Poderíamos optar por seguir o caminho que nos é proposto pela extrema-esquerda. Ou seja, dizer que não vamos pagar, reclamar dos juros e da origem da dívida. Sucede, contudo, que essa hipótese não é viável, na medida em que o país deixaria, então, de ter crédito disponível e, não se podendo financiar externamente, haveria uma inevitável implosão da economia, e do sacrossanto Estado.
Afastada essa hipótese, teremos de fazer opções. E, por muito que nos custe, não podemos continuar a financiar o Estado que temos. Não podemos continuar a aumentar a sua dívida porque ninguém estará disponível para nos emprestar os fundos necessários. Não podemos, também, pagar mais impostos para o sustentar, porque todos nós, famílias e empresas, chegámos, há muito, ao limite. Não podemos, sequer, contar com um crescimento económico, porque a situação internacional é adversa, porque não temos recursos para o investimento público ou privado enquanto o Estado expropriar uma parte excessiva do que é gerado pela economia privada.
Por isso, a reforma do Estado é, de facto, inadiável e, discordando-se das fórmulas do FMI e do ritmo que nos querem impor, sabemos que a sua sustentabilidade depende, ainda, das nossas opções. Para já, o destino está nas nossas mãos, apesar da tutela dos credores. Se pretendemos que o Estado social perdure, então temos de ser capazes de salvaguardar as suas funções essenciais, com maior eficiência na aplicação dos recursos. Sucede, contudo, que essa eficiência na aplicação dos recursos, ou seja, a adequação da oferta à procura, esbarra com os interesses instalados. Por norma, sempre que se fala do Estado, seja na área da educação ou da saúde, da defesa ou da segurança, o que é relevante é a oferta. Por essa razão, esbanjamos recursos. Depois, quando há que cortar, em situação de desespero, resta-nos o corte cego.
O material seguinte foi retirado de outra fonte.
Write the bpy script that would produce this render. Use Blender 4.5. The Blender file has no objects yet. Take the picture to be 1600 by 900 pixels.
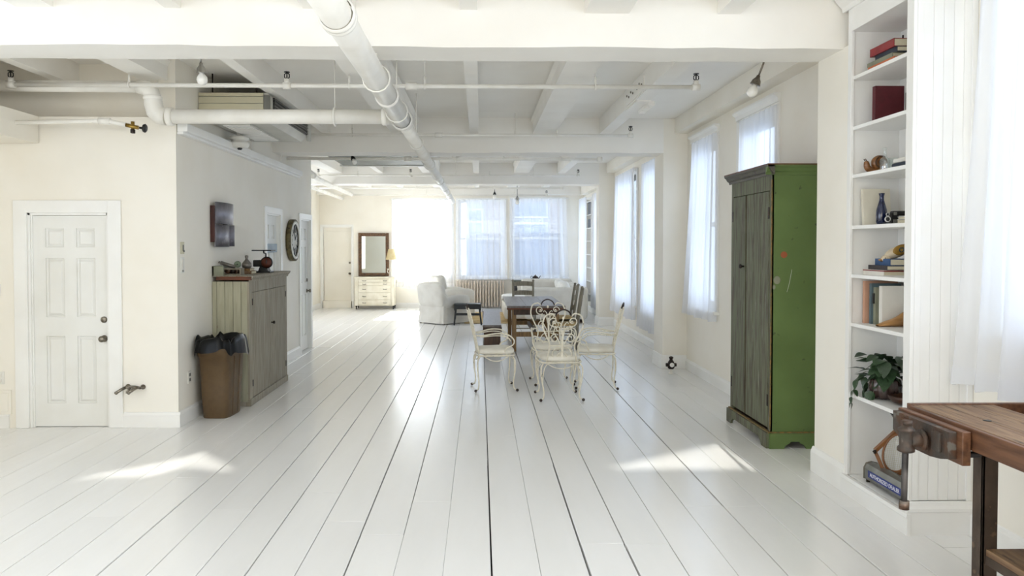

Ora, o maldito estudo do FMI crítica os países onde foram desenvolvidos programas de consolidação com base em cortes cegos e transversais.
Ao lermos os jornais, ficamos com a ideia que o estudo do FMI deve ser queimado na fogueira porque se inscreve numa agenda ideológica, porque implica um novo programa de governação, por muitas a variadas razões. Ora, não estou certo de que essa opinião seja partilhada pela maioria dos portugueses. Principalmente pelos que conseguem interpretar os factos, que compreendem que, apesar do aumento muito violento nos impostos, aquilo que lhes chega através do Estado, ou o que é redistribuído aos aflitos, é cada vez menos. O que quer dizer que o Estado que temos não consegue realizar as suas funções, porque já não consegue redistribuir a riqueza. Creio que aqueles que ignoram a realidade e escondem a cabeça na areia são os maiores inimigos do Estado Social e, também, dos funcionários públicos, que só têm a ganhar com um Estado viável, que lhes reconheça o seu papel fundamental e lhes possa dar garantias de futuro.